'Doğru hedef sanatçıyı egemenlerin korkulu rüyası haline getirir'

  • 09:02 28 Aralık 2018
  • Kültür Sanat
Sibel Özalp 
 
İSTANBUL - Sanat ve sanatçılara yönelik baskılara tepki gösteren Teatra Jiyana Nû oyuncusu Rugeş Kırcı, "Doğru bakış açısı ve doğru hedef sanatçıyı egemenlerin korkulu rüyası haline getirir" dedi. Oyuncu Deniz Türkali de “İşkilli büzük dingil der” atasözüyle tepkisini dile getirdi. 
 
Katıldıkları bir televizyon programındaki sözlerinden dolayı Cumhurbaşkanı Recep Tayyip Erdoğan tarafından 23 Aralık’ta hedef gösterilen oyuncular Metin Akpınar ve Müjdat Gezen hakkında soruşturma başlatıldı. İstanbul Anadolu Cumhuriyet Başsavcısı İsmail Uçar'ın talimatıyla başlatıldığı kaydedilen soruşturma kapsamında Metin Akpınar ile Müjdat Gezen'in “Cumhuriyet Başsavcılığı’na davet edildiği” açıklansa da Pazartesi sabahı 2 oyuncunun evine polis gitti. 77 yaşındaki Metin Akpınar ile 75 yaşındaki Müjdat Gezen'in savcılığa ifade verme durumu hukukçular tarafından “fiili gözaltı” olarak yorumlandı. 
 
Herhangi bir arama yapılmasa da polisin eve gelmesinin “gözaltı” olduğunu kaydeden hukukçular, sanatçıların hastane kontrolü olmaksızın ifadeye götürülmesini ise “usul hatası” olarak nitelendirdi.

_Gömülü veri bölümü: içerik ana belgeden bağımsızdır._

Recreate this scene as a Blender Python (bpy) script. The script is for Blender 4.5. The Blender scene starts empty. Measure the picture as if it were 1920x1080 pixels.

Savcılıktaki ifadelerinin ardından 2 oyuncu, haklarında adli kontrol tedbirleri uygulaması talebiyle hâkimliğe sevk edildi. İfadelerinin ardından yurt dışına çıkış yasağı konularak adli kontrol şartıyla serbest bırakılan Müjdat Gezen ile Metin Akpınar, haftada bir gün karakola giderek imza verecek.
 
'Sanat antidemokratik yaklaşımların panzehridir'
 
Yaşananlarla beraber Türkiye'nin gündeminde sanata ve sanatçıya yönelik gözaltı ve tutuklama tehdidi ile ilgili haberler yer almaya başladı. Metin Akpınar ve Müjdat Gezen'in gözaltına alınması aralarında sanatçıların da olduğu birçok çevreden tepkiler gelmeye devam ediyor. Mezopotamya Kültür Merkezi (MKM) bünyesinde faaliyet yürüten Teatra Jiyana Nû (Yeni Yaşam Tiyatrosu) oyuncusu Rugeş Kırıcı, doğru bakış açısı ve doğru hedefin sanat ile sanatçıyı egemenlerin korkulu rüyası haline getirdiğini söyledi.
 
Sanatın, insanı iktidara değil hakikate yaklaştırdığının altını çizen Rugeş, "Sanatın ve sanatçıların doğa ve yaşamla kurdukları derin ilişki, toplumların demokratik bir ortamda varlıklarını sürdürmelerinde gerekli olan kültürel ortamın oluşmasında hep en önemli rolü üstlenmiştir" dedi. Sanatın her zaman zulmün, antidemokratik yaklaşımların ve baskıcı rejimlerin panzehri olduğuna dikkat çeken Rugeş, "Bu yüzden topluma zehrini kusanlar sanatçıları susturmak, tutuklamak ve eserlerini sansürlemek isterler. Sanatın hayat üzerinde bir etki gücü vardır. Sanat, hayatın en büyük müttefikidir, sanata devam" ifadelerini kullandı. 
 
'İşkilli büzük dingil der'
 
Oyuncu Deniz Türkali ise, sanat ve sanatçı uzmanlığı iddiasının önemli olduğunu belirterek, "Elinde gücü tutan bunu baskı, şiddet ve tehdit olarak kullanıyor" dedi. Deniz, alınganlıkların kendisine “ortaya çıkmasını istemediği bir iş yapmış olan, bir ayıbı bulunan kimse her zaman korku, telaş içinde tetikte bulunur, herhangi bir sözden alınabilir” anlamında söylenen "İşkilli büzük dingil der" atasözünü hatırlattığını kaydetti.